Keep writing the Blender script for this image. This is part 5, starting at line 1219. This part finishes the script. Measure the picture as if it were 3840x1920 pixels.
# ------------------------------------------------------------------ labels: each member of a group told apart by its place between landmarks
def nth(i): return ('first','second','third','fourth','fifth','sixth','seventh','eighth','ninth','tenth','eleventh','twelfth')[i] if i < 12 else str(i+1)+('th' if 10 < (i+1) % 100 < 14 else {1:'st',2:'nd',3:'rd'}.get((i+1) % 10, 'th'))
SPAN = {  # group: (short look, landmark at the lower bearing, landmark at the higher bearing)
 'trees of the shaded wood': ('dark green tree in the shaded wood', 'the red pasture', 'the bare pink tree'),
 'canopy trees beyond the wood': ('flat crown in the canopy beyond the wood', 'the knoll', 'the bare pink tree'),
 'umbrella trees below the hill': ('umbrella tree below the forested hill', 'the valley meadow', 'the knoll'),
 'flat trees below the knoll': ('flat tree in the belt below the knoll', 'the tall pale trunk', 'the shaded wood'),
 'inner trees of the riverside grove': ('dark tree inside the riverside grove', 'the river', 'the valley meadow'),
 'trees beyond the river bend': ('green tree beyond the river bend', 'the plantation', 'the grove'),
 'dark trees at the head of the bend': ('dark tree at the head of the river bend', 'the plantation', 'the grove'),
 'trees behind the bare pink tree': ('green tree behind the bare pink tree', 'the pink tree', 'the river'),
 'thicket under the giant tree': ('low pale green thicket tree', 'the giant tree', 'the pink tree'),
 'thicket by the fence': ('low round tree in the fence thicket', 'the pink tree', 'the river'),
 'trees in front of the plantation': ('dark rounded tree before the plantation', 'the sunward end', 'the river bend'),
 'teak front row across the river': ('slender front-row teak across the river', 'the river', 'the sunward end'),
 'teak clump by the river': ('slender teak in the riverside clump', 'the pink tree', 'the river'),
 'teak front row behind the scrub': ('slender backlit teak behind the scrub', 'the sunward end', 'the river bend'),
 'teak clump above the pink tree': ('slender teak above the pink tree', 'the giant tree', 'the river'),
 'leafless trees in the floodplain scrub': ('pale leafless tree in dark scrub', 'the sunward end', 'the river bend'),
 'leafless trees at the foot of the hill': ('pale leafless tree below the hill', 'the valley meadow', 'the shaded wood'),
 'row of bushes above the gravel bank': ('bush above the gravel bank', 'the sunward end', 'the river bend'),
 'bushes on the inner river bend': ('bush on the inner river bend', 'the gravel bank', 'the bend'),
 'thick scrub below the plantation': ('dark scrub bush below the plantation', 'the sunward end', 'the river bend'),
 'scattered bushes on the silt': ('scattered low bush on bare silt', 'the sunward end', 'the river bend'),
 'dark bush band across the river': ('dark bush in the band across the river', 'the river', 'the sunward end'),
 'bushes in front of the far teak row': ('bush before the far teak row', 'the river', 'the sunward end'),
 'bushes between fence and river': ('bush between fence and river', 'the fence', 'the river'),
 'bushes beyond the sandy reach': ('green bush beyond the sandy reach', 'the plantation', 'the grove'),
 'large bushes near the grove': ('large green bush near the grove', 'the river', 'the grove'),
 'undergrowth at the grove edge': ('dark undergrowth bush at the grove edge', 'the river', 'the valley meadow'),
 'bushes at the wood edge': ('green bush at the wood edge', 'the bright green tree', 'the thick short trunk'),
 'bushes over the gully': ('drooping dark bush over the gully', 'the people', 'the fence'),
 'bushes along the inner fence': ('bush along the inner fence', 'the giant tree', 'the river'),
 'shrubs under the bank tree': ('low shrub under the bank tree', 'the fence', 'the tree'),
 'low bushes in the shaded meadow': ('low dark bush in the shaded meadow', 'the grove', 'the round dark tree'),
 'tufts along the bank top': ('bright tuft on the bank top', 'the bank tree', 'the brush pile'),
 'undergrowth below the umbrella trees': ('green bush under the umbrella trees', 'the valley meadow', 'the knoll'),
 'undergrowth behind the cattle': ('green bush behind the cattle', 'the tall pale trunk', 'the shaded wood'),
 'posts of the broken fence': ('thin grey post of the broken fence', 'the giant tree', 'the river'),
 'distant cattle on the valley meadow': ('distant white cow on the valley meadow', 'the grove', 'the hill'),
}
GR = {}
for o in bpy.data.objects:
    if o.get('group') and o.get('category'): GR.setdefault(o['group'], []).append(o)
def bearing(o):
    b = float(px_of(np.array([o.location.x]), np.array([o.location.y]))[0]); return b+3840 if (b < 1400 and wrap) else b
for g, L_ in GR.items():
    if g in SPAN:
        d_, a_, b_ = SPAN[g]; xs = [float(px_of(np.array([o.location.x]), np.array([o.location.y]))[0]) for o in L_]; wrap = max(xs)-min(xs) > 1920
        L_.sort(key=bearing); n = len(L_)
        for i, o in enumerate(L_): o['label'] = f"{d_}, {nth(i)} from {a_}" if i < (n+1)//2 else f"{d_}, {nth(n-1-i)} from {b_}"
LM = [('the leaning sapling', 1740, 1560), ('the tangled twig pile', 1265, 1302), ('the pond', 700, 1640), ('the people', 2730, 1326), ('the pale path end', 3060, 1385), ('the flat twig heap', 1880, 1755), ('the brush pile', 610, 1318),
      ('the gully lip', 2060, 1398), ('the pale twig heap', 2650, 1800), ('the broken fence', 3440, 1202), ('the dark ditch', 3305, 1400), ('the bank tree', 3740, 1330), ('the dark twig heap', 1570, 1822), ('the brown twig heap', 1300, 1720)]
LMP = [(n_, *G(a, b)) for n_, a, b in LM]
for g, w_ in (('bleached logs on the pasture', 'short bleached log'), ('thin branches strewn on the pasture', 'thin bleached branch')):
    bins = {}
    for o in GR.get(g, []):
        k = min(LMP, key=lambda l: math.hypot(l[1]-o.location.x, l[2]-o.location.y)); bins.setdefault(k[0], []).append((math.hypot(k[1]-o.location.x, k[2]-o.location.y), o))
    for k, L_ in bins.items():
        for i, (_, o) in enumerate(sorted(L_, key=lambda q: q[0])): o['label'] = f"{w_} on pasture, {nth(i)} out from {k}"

## Stated goal
Give back each line above precisely as it stands.

## Full response
Keep writing the Blender script for this image. This is part 5, starting at line 1219. This part finishes the script. Measure the picture as if it were 3840x1920 pixels.
# ------------------------------------------------------------------ labels: each member of a group told apart by its place between landmarks
def nth(i): return ('first','second','third','fourth','fifth','sixth','seventh','eighth','ninth','tenth','eleventh','twelfth')[i] if i < 12 else str(i+1)+('th' if 10 < (i+1) % 100 < 14 else {1:'st',2:'nd',3:'rd'}.get((i+1) % 10, 'th'))
SPAN = {  # group: (short look, landmark at the lower bearing, landmark at the higher bearing)
 'trees of the shaded wood': ('dark green tree in the shaded wood', 'the red pasture', 'the bare pink tree'),
 'canopy trees beyond the wood': ('flat crown in the canopy beyond the wood', 'the knoll', 'the bare pink tree'),
 'umbrella trees below the hill': ('umbrella tree below the forested hill', 'the valley meadow', 'the knoll'),
 'flat trees below the knoll': ('flat tree in the belt below the knoll', 'the tall pale trunk', 'the shaded wood'),
 'inner trees of the riverside grove': ('dark tree inside the riverside grove', 'the river', 'the valley meadow'),
 'trees beyond the river bend': ('green tree beyond the river bend', 'the plantation', 'the grove'),
 'dark trees at the head of the bend': ('dark tree at the head of the river bend', 'the plantation', 'the grove'),
 'trees behind the bare pink tree': ('green tree behind the bare pink tree', 'the pink tree', 'the river'),
 'thicket under the giant tree': ('low pale green thicket tree', 'the giant tree', 'the pink tree'),
 'thicket by the fence': ('low round tree in the fence thicket', 'the pink tree', 'the river'),
 'trees in front of the plantation': ('dark rounded tree before the plantation', 'the sunward end', 'the river bend'),
 'teak front row across the river': ('slender front-row teak across the river', 'the river', 'the sunward end'),
 'teak clump by the river': ('slender teak in the riverside clump', 'the pink tree', 'the river'),
 'teak front row behind the scrub': ('slender backlit teak behind the scrub', 'the sunward end', 'the river bend'),
 'teak clump above the pink tree': ('slender teak above the pink tree', 'the giant tree', 'the river'),
 'leafless trees in the floodplain scrub': ('pale leafless tree in dark scrub', 'the sunward end', 'the river bend'),
 'leafless trees at the foot of the hill': ('pale leafless tree below the hill', 'the valley meadow', 'the shaded wood'),
 'row of bushes above the gravel bank': ('bush above the gravel bank', 'the sunward end', 'the river bend'),
 'bushes on the inner river bend': ('bush on the inner river bend', 'the gravel bank', 'the bend'),
 'thick scrub below the plantation': ('dark scrub bush below the plantation', 'the sunward end', 'the river bend'),
 'scattered bushes on the silt': ('scattered low bush on bare silt', 'the sunward end', 'the river bend'),
 'dark bush band across the river': ('dark bush in the band across the river', 'the river', 'the sunward end'),
 'bushes in front of the far teak row': ('bush before the far teak row', 'the river', 'the sunward end'),
 'bushes between fence and river': ('bush between fence and river', 'the fence', 'the river'),
 'bushes beyond the sandy reach': ('green bush beyond the sandy reach', 'the plantation', 'the grove'),
 'large bushes near the grove': ('large green bush near the grove', 'the river', 'the grove'),
 'undergrowth at the grove edge': ('dark undergrowth bush at the grove edge', 'the river', 'the valley meadow'),
 'bushes at the wood edge': ('green bush at the wood edge', 'the bright green tree', 'the thick short trunk'),
 'bushes over the gully': ('drooping dark bush over the gully', 'the people', 'the fence'),
 'bushes along the inner fence': ('bush along the inner fence', 'the giant tree', 'the river'),
 'shrubs under the bank tree': ('low shrub under the bank tree', 'the fence', 'the tree'),
 'low bushes in the shaded meadow': ('low dark bush in the shaded meadow', 'the grove', 'the round dark tree'),
 'tufts along the bank top': ('bright tuft on the bank top', 'the bank tree', 'the brush pile'),
 'undergrowth below the umbrella trees': ('green bush under the umbrella trees', 'the valley meadow', 'the knoll'),
 'undergrowth behind the cattle': ('green bush behind the cattle', 'the tall pale trunk', 'the shaded wood'),
 'posts of the broken fence': ('thin grey post of the broken fence', 'the giant tree', 'the river'),
 'distant cattle on the valley meadow': ('distant white cow on the valley meadow', 'the grove', 'the hill'),
}
GR = {}
for o in bpy.data.objects:
    if o.get('group') and o.get('category'): GR.setdefault(o['group'], []).append(o)
def bearing(o):
    b = float(px_of(np.array([o.location.x]), np.array([o.location.y]))[0]); return b+3840 if (b < 1400 and wrap) else b
for g, L_ in GR.items():
    if g in SPAN:
        d_, a_, b_ = SPAN[g]; xs = [float(px_of(np.array([o.location.x]), np.array([o.location.y]))[0]) for o in L_]; wrap = max(xs)-min(xs) > 1920
        L_.sort(key=bearing); n = len(L_)
        for i, o in enumerate(L_): o['label'] = f"{d_}, {nth(i)} from {a_}" if i < (n+1)//2 else f"{d_}, {nth(n-1-i)} from {b_}"
LM = [('the leaning sapling', 1740, 1560), ('the tangled twig pile', 1265, 1302), ('the pond', 700, 1640), ('the people', 2730, 1326), ('the pale path end', 3060, 1385), ('the flat twig heap', 1880, 1755), ('the brush pile', 610, 1318),
      ('the gully lip', 2060, 1398), ('the pale twig heap', 2650, 1800), ('the broken fence', 3440, 1202), ('the dark ditch', 3305, 1400), ('the bank tree', 3740, 1330), ('the dark twig heap', 1570, 1822), ('the brown twig heap', 1300, 1720)]
LMP = [(n_, *G(a, b)) for n_, a, b in LM]
for g, w_ in (('bleached logs on the pasture', 'short bleached log'), ('thin branches strewn on the pasture', 'thin bleached branch')):
    bins = {}
    for o in GR.get(g, []):
        k = min(LMP, key=lambda l: math.hypot(l[1]-o.location.x, l[2]-o.location.y)); bins.setdefault(k[0], []).append((math.hypot(k[1]-o.location.x, k[2]-o.location.y), o))
    for k, L_ in bins.items():
        for i, (_, o) in enumerate(sorted(L_, key=lambda q: q[0])): o['label'] = f"{w_} on pasture, {nth(i)} out from {k}"